Davacı ...’ün, karar tarihinden önce 07.10.1959 tarihinde öldüğü nüfus kaydından anlaşılmaktadır. Yargılama sırasında bu davacı adına çıkartılan tebligatlarda ölü olduğundan bahisle iade edilmesine rağmen, adı geçen davacının mirasçıları tespit edilerek davaya dahil edilmediği gibi, Mahkemece, davacının ölü olduğundan bahisle hakkında karar verilmesine yer olmadığına dair hüküm kurulmuş ve bu karar mirasçılarına tebliğ edilmeksizin usulsüz olarak kesinleştirilmiştir. Bu haliyle davada taraf teşkilinin sağlandığından söz edilemez. Oysaki taraf teşkilinin sağlanması dava şartlarından olup, Mahkemece her aşamada re"sen göz önünde bulundurulmalıdır. Bu koşul yerine getirilmeden davanın esasına girilmesi hukuken mümkün bulunmamaktadır.
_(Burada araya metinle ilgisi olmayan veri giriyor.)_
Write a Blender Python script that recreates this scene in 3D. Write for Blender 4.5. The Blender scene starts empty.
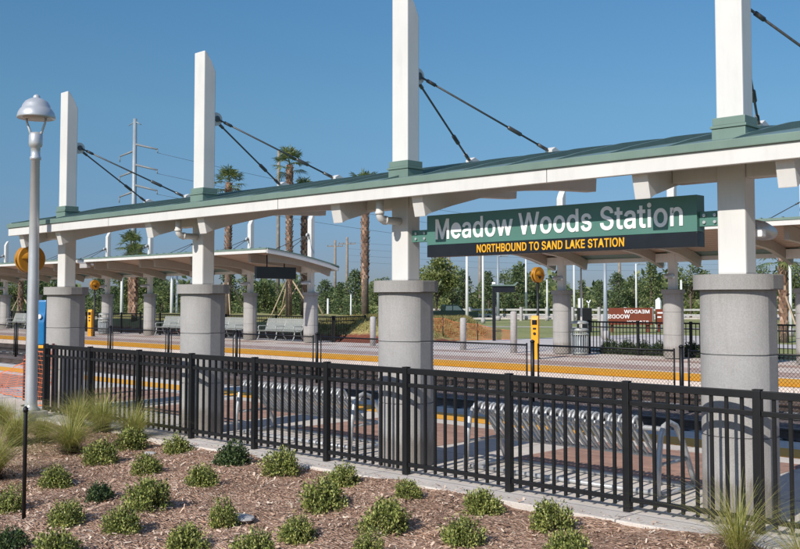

Hal böyle olunca; Mahkemece, davacı ...’ün verasete esas nüfus kayıtları dosya içerisine alınarak tespit edilecek tüm mirasçıları davadan haberdar edilmeli, usule aykırı olarak kesinleşen karara istinaden tescil edilen çekişmeli taşınmazın tapu kaydı davalı hale getirilmeli, ayrıca kayden intikal görüp görmediğine bakılmalı, bundan sonra işin esasına girilerek hüküm kurulmalıdır. Mahkemece bu hususlar gözetilmeksizin, yöntemince taraf teşkili sağlanmadan yazılı şekilde karar verilmiş olması isabetsiz olup, davacı ... mirasçısı ... vekilinin temyiz itirazları açıklanan sebeplerle yerinde görüldüğünden kabulüyle hükmün BOZULMASINA, peşin yatırılan temyiz karar harcının talep halinde temyiz edene iadesine, yasal koşullar gerçekleştiğinde kararın tebliğinden itibaren 15 gün içinde karar düzeltme yolu açık olmak üzere, 15.10.2020 gününde oybirliğiyle karar verildi.